Democratic White House hopeful Bernie Sanders accepted an endorsement Wednesday from New York City’s public transit workers, trotting out the nod just after he earned the support of his first fellow sitting U.S. senator.

Sanders, who represents Vermont in the Senate but was born and raised in Brooklyn, stood with members of the Transport Workers Union’s Local 100 at a news conference in the borough’s downtown section.

Some waved signs with their union’s logo and his campaign slogan, “Feel the Bern.”

“It is the trade unions of today that are the last lines of defense against a vicious corporate agenda that is working hard to destroy the middle class,” Sanders said alongside the members.
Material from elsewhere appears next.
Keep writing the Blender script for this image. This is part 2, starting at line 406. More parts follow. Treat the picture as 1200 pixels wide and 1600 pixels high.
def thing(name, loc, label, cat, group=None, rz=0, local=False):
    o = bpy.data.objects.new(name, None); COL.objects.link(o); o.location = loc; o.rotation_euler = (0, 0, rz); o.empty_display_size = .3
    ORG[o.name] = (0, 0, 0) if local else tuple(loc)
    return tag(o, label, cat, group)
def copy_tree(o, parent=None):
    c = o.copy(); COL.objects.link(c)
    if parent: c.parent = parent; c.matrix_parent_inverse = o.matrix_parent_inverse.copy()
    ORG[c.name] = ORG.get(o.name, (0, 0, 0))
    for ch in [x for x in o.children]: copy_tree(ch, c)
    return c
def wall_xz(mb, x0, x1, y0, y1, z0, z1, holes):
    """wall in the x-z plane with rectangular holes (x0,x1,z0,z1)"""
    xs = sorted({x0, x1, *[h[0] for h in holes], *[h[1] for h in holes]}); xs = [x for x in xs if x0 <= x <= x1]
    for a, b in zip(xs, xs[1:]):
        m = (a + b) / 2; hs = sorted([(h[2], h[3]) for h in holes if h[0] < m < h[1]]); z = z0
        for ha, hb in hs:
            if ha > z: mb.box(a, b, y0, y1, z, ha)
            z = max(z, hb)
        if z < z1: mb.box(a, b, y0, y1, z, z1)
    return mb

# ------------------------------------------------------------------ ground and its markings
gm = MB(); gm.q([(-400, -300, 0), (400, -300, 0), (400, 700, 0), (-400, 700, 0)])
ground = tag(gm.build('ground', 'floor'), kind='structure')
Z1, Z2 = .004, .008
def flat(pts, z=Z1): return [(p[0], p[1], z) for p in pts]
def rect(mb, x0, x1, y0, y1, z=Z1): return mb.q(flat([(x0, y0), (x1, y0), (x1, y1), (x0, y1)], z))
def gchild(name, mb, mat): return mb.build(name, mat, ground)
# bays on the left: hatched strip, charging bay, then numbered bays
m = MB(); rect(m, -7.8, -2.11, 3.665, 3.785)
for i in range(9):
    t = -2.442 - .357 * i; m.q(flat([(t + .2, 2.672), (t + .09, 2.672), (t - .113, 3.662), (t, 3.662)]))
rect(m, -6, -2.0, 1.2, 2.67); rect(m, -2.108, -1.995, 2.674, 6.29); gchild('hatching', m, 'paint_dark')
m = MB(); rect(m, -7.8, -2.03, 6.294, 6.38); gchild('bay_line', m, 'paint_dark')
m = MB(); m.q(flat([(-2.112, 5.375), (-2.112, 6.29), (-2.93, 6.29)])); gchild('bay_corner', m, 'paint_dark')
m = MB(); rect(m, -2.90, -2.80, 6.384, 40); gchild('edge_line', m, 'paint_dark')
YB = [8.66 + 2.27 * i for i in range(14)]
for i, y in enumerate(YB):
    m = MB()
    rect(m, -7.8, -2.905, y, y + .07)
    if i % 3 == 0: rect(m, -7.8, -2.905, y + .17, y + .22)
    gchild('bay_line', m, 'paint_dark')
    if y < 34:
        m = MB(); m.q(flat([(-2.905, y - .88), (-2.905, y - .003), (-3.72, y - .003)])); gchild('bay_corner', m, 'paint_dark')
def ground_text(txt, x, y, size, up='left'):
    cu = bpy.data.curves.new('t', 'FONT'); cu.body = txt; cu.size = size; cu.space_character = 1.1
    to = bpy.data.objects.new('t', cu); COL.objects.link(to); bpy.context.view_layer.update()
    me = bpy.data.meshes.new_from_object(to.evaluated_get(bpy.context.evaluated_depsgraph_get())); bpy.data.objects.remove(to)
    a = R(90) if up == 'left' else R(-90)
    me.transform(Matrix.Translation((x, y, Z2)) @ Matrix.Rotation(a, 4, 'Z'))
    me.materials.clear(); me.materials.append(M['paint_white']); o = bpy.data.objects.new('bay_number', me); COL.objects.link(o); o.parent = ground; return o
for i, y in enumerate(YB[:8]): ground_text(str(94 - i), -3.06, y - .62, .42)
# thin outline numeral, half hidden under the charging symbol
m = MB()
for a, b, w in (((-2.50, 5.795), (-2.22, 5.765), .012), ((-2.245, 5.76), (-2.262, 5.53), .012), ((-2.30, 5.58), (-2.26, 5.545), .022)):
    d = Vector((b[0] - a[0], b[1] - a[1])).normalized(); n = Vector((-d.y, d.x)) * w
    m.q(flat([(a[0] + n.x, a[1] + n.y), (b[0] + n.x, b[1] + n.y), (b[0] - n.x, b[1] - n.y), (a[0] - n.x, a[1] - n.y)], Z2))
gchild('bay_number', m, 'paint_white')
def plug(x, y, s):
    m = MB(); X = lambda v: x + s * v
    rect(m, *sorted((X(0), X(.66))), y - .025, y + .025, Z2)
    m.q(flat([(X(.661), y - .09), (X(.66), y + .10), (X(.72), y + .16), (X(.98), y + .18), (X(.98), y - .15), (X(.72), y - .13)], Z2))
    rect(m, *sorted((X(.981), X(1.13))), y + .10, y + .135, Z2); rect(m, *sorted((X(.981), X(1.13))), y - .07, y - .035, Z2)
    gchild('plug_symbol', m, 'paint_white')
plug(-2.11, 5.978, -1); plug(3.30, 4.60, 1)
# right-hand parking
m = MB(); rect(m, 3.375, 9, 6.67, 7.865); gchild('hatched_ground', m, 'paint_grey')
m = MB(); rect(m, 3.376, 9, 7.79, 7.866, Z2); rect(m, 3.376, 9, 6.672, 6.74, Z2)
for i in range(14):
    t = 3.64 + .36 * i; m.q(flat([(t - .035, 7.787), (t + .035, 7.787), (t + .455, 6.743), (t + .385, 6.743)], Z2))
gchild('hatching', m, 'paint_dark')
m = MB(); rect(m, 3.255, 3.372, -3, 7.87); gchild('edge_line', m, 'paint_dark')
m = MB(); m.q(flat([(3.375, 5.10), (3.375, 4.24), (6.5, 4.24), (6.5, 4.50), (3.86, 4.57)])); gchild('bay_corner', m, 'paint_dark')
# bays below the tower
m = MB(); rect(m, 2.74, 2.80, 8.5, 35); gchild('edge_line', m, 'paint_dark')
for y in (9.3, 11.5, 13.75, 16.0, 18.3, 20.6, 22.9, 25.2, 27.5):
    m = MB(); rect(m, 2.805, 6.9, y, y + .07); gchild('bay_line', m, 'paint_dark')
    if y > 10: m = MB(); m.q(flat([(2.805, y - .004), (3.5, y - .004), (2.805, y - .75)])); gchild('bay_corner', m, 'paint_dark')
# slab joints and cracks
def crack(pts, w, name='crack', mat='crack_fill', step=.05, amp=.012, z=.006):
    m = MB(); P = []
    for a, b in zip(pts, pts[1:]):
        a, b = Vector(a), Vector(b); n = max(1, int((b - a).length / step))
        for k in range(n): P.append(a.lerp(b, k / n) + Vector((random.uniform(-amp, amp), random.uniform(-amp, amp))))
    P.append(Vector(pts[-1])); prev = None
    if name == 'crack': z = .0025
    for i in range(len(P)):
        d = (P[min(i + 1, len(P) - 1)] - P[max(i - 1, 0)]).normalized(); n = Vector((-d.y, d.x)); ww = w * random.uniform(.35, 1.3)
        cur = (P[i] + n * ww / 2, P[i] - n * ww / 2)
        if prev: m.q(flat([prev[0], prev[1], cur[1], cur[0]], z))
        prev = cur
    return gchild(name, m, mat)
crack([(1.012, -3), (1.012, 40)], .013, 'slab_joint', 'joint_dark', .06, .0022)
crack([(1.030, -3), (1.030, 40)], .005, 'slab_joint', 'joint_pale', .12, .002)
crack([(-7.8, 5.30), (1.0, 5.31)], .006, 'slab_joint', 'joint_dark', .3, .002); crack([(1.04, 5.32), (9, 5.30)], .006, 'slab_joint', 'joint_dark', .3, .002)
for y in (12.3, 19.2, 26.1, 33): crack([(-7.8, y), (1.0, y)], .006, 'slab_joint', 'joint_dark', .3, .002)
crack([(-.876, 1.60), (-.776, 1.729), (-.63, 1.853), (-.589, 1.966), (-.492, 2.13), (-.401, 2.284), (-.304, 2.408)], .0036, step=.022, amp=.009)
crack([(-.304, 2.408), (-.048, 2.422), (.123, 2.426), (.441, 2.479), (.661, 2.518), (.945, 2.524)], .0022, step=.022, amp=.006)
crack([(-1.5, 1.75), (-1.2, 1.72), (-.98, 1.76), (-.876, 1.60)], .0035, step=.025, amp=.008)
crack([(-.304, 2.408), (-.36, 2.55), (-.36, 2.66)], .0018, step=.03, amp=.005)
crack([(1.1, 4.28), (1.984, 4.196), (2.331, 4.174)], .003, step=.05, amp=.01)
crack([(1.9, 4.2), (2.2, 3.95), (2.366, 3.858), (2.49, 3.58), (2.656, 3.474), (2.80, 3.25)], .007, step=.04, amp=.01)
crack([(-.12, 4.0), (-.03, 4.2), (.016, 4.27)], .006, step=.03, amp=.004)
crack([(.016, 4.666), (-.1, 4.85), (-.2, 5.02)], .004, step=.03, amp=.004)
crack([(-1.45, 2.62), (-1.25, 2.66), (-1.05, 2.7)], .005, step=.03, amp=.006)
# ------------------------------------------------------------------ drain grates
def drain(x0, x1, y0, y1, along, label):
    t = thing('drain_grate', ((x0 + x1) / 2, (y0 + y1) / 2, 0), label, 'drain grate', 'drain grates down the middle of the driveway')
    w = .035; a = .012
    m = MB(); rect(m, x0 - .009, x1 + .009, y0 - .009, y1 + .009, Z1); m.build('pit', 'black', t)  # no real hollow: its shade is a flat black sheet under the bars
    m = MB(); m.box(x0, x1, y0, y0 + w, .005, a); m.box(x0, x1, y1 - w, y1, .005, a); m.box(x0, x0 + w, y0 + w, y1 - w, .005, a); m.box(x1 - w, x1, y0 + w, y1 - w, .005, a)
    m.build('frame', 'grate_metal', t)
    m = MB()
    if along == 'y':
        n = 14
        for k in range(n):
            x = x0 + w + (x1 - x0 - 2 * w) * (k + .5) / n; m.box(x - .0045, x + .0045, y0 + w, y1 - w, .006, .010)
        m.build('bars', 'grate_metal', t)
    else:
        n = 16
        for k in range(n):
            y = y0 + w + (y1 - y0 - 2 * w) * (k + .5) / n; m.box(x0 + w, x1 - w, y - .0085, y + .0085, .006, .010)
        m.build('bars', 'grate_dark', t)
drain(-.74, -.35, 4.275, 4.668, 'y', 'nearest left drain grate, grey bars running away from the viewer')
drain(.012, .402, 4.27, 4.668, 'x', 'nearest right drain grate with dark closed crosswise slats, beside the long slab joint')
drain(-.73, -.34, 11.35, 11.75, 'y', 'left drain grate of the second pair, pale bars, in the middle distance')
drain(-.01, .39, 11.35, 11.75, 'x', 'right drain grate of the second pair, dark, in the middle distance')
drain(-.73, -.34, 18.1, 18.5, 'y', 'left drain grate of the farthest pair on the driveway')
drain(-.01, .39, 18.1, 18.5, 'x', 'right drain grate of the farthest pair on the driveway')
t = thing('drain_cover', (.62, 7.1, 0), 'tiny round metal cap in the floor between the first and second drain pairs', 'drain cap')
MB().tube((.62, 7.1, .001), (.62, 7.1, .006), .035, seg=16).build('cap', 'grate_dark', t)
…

To applause, he slammed the “disastrous trade agreements that have cost us millions of good-paying jobs.”

TWU Local 100 has 42,000 members.

“We are blue-collar New York,” Local 100 president John Samuelsen said, calling Sanders a “true champion for our cause.”

He said Sanders has been fighting against the “powers that be” all his life.

Sanders highlighted the union’s importance to New Yorkers in running a “high-quality mass transportation system to get them to work.”

Meanwhile, U.S. Sen. Jeff Merkley (D-Ore.) endorsed Sanders on Wednesday with an op-ed published in The New York Times, calling his colleague a “determined leader in taking on the concentration of campaign cash from the mega-wealthy that is corrupting the vision of opportunity embedded in our Constitution.”

Sanders lags by double digits in polling of New York voters behind former U.S. Secretary of State Hillary Clinton.

Still, he said Wednesday morning, “I believe we’re going to win here in New York City, that we’re going to win here in New York State.”

He was to hold a concert in the evening in Greenwich Village’s Washington Square Park with guests such as the rock band Vampire Weekend.

Clinton was to speak Wednesday afternoon at the National Action Network’s annual convention in midtown Manhattan.

The Westchester County resident has the endorsements of dozens of sitting U.S. senators and labor unions, including the American Federation of Teachers, the AFSCME, or the American Federation of State, County and Municipal Employees, and the SEIU, or the Service Employees International Union.